▶ _Task objective_
Copy out the listing that follows, exact in every word, and skip the images.

▶ _Collected material_
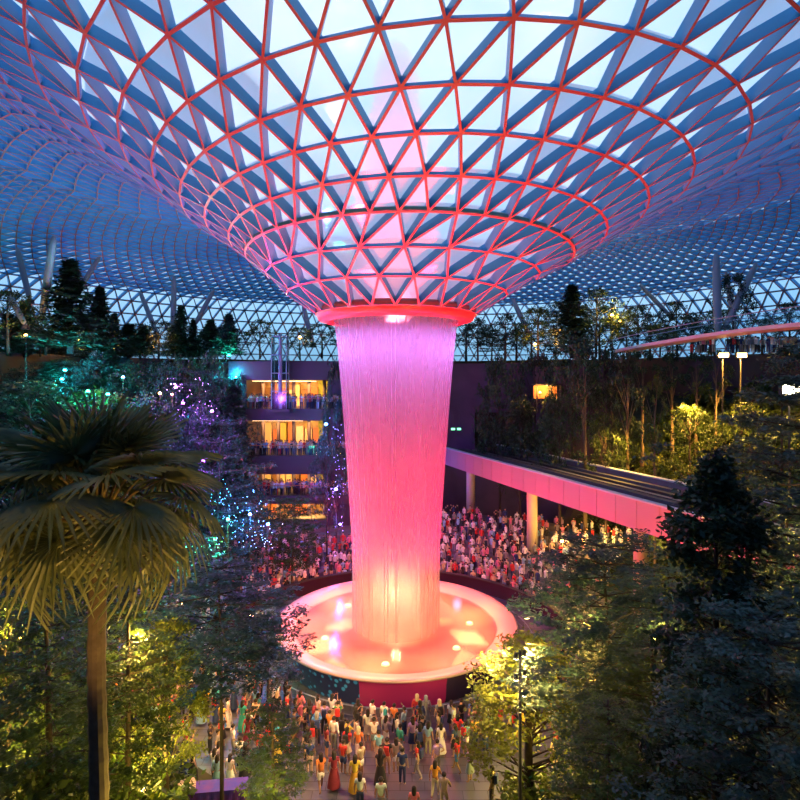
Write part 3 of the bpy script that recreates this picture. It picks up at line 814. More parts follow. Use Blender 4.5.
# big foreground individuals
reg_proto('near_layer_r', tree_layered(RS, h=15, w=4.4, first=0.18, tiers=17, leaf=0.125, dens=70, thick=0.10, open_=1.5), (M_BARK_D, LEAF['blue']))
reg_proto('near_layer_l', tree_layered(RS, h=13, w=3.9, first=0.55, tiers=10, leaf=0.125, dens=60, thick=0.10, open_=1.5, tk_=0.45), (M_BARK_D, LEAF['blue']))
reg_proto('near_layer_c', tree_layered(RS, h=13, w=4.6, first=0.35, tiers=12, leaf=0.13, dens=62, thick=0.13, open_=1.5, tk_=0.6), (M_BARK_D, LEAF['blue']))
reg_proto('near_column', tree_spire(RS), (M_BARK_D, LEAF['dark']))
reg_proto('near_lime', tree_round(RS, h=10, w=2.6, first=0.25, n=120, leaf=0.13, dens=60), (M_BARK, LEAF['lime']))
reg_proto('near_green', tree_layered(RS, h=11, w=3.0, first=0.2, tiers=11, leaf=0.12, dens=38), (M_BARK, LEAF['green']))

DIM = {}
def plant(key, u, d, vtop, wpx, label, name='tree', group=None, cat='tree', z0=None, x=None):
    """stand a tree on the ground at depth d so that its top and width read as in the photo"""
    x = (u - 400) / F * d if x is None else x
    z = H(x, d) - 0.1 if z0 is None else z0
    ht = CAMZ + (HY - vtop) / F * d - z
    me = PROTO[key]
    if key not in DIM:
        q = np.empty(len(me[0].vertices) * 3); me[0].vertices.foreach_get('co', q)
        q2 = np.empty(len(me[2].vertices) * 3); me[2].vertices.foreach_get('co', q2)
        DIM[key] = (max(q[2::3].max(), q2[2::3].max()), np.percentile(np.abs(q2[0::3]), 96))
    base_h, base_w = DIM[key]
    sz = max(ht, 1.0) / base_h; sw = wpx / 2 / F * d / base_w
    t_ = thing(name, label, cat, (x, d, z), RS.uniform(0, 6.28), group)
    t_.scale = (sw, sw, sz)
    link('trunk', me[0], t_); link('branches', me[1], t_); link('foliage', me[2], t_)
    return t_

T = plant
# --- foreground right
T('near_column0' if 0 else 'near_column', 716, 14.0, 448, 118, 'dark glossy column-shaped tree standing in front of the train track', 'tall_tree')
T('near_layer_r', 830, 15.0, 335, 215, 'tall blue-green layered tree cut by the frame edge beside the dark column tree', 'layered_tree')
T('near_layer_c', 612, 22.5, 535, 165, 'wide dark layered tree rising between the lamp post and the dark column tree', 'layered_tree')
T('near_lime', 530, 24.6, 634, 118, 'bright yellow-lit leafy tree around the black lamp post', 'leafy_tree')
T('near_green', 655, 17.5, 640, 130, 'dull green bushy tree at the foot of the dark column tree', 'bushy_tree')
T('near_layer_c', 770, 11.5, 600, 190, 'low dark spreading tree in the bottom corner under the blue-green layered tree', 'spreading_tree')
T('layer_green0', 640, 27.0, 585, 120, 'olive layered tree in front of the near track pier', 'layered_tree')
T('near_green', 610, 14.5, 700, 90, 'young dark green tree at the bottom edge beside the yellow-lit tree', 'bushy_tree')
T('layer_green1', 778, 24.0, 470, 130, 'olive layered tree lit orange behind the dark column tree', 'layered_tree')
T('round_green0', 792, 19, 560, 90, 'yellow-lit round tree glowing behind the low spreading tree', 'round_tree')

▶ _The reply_
Write part 3 of the bpy script that recreates this picture. It picks up at line 814. More parts follow. Use Blender 4.5.
# big foreground individuals
reg_proto('near_layer_r', tree_layered(RS, h=15, w=4.4, first=0.18, tiers=17, leaf=0.125, dens=70, thick=0.10, open_=1.5), (M_BARK_D, LEAF['blue']))
reg_proto('near_layer_l', tree_layered(RS, h=13, w=3.9, first=0.55, tiers=10, leaf=0.125, dens=60, thick=0.10, open_=1.5, tk_=0.45), (M_BARK_D, LEAF['blue']))
reg_proto('near_layer_c', tree_layered(RS, h=13, w=4.6, first=0.35, tiers=12, leaf=0.13, dens=62, thick=0.13, open_=1.5, tk_=0.6), (M_BARK_D, LEAF['blue']))
reg_proto('near_column', tree_spire(RS), (M_BARK_D, LEAF['dark']))
reg_proto('near_lime', tree_round(RS, h=10, w=2.6, first=0.25, n=120, leaf=0.13, dens=60), (M_BARK, LEAF['lime']))
reg_proto('near_green', tree_layered(RS, h=11, w=3.0, first=0.2, tiers=11, leaf=0.12, dens=38), (M_BARK, LEAF['green']))

DIM = {}
def plant(key, u, d, vtop, wpx, label, name='tree', group=None, cat='tree', z0=None, x=None):
    """stand a tree on the ground at depth d so that its top and width read as in the photo"""
    x = (u - 400) / F * d if x is None else x
    z = H(x, d) - 0.1 if z0 is None else z0
    ht = CAMZ + (HY - vtop) / F * d - z
    me = PROTO[key]
    if key not in DIM:
        q = np.empty(len(me[0].vertices) * 3); me[0].vertices.foreach_get('co', q)
        q2 = np.empty(len(me[2].vertices) * 3); me[2].vertices.foreach_get('co', q2)
        DIM[key] = (max(q[2::3].max(), q2[2::3].max()), np.percentile(np.abs(q2[0::3]), 96))
    base_h, base_w = DIM[key]
    sz = max(ht, 1.0) / base_h; sw = wpx / 2 / F * d / base_w
    t_ = thing(name, label, cat, (x, d, z), RS.uniform(0, 6.28), group)
    t_.scale = (sw, sw, sz)
    link('trunk', me[0], t_); link('branches', me[1], t_); link('foliage', me[2], t_)
    return t_

T = plant
# --- foreground right
T('near_column0' if 0 else 'near_column', 716, 14.0, 448, 118, 'dark glossy column-shaped tree standing in front of the train track', 'tall_tree')
T('near_layer_r', 830, 15.0, 335, 215, 'tall blue-green layered tree cut by the frame edge beside the dark column tree', 'layered_tree')
T('near_layer_c', 612, 22.5, 535, 165, 'wide dark layered tree rising between the lamp post and the dark column tree', 'layered_tree')
T('near_lime', 530, 24.6, 634, 118, 'bright yellow-lit leafy tree around the black lamp post', 'leafy_tree')
T('near_green', 655, 17.5, 640, 130, 'dull green bushy tree at the foot of the dark column tree', 'bushy_tree')
T('near_layer_c', 770, 11.5, 600, 190, 'low dark spreading tree in the bottom corner under the blue-green layered tree', 'spreading_tree')
T('layer_green0', 640, 27.0, 585, 120, 'olive layered tree in front of the near track pier', 'layered_tree')
T('near_green', 610, 14.5, 700, 90, 'young dark green tree at the bottom edge beside the yellow-lit tree', 'bushy_tree')
T('layer_green1', 778, 24.0, 470, 130, 'olive layered tree lit orange behind the dark column tree', 'layered_tree')
T('round_green0', 792, 19, 560, 90, 'yellow-lit round tree glowing behind the low spreading tree', 'round_tree')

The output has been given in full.